Nothing would get the Gators’ home-field advantage kicking in more than seeing Richardson producing big plays, and avoiding costly mistakes, areas where he was too inconsistent last season while time-sharing with Emory Jones.

Can Napier turn things around?

Beyond the excitement of seeing how much Richardson has evolved since the spring, there’s the general anticipation of seeing what kind of product a promising young coach like Napier will put on the field.

Given how quickly last season disintegrated, the consensus seems to be Napier has hit the proper reset button, albeit nobody knowing how long it’s going to take for Florida to be a national player again.

“I think all of us around here like Napier simply because of the attitude and accountability factor this team will be playing with, from the pre-game stretch to everything, just organization and accountability,” said Spurrer, who remains on the UF payroll as an ambassador and athletic department consultant.

“I don’t think we’ll see Anthony Richardson doing back flips before the game.

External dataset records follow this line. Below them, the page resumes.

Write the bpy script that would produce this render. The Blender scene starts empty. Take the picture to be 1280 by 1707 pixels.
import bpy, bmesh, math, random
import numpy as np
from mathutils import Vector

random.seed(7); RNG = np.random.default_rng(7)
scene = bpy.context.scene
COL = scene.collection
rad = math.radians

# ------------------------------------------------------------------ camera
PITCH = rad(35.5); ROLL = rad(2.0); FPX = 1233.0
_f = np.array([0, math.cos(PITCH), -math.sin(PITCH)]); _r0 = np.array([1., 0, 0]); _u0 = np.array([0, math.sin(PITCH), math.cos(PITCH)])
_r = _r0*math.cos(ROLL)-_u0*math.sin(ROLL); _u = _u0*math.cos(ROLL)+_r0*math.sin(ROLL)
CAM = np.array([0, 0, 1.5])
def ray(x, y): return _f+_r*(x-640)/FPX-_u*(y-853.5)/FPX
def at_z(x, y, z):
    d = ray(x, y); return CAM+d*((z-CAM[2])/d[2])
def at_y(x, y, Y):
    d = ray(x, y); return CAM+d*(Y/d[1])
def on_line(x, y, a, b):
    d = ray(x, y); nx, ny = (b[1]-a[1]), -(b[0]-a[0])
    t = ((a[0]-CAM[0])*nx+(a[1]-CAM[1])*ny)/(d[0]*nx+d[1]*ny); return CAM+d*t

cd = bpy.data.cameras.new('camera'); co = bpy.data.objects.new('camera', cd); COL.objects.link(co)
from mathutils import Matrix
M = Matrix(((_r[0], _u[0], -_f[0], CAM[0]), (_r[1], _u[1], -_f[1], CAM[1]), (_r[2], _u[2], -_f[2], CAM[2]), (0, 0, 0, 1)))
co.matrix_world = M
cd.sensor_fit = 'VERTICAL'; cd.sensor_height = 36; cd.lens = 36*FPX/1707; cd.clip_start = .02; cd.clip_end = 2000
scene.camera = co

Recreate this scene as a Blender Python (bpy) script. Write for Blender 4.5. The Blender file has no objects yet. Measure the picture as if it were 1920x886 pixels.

We’re serious, so just let everybody be accountable for their assignment.”

Napier is all about self-discipline and maintaining focus. If the Gators can consistently adopt those traits, maybe they won’t be losing games over somebody throwing a shoe in game-deciding moments. Or racking up 15 penalties in losing at Kentucky for the first time since the Reagan administration.

Truthfully, there probably hasn’t been this much excitement for a home season opener since Spurrier’s debut in 1990 against Oklahoma State, where a 50-7 UF victory proved to be a harbinger of the “Fun ‘N Gun” offense on display for a decade-plus years.

Now Utah is a lot better than that Cowboys’ team, which went through a serious down cycle after future Hall of Fame running back Barry Sanders left for the NFL.

Florida wants more than anything to ignite a new era of greatness with Napier. Beating Utah in a raucous Swamp atmosphere could be a significant tone-setter. Maybe it’s a spark to push the Gators toward eventually closing the large gap existing between them and Alabama/Georgia.

So what if Utah sends the Gators back to a sobering reality like Michigan did five years ago. Isn’t it more fun and entertaining to take this kind of risk than devour another cupcake?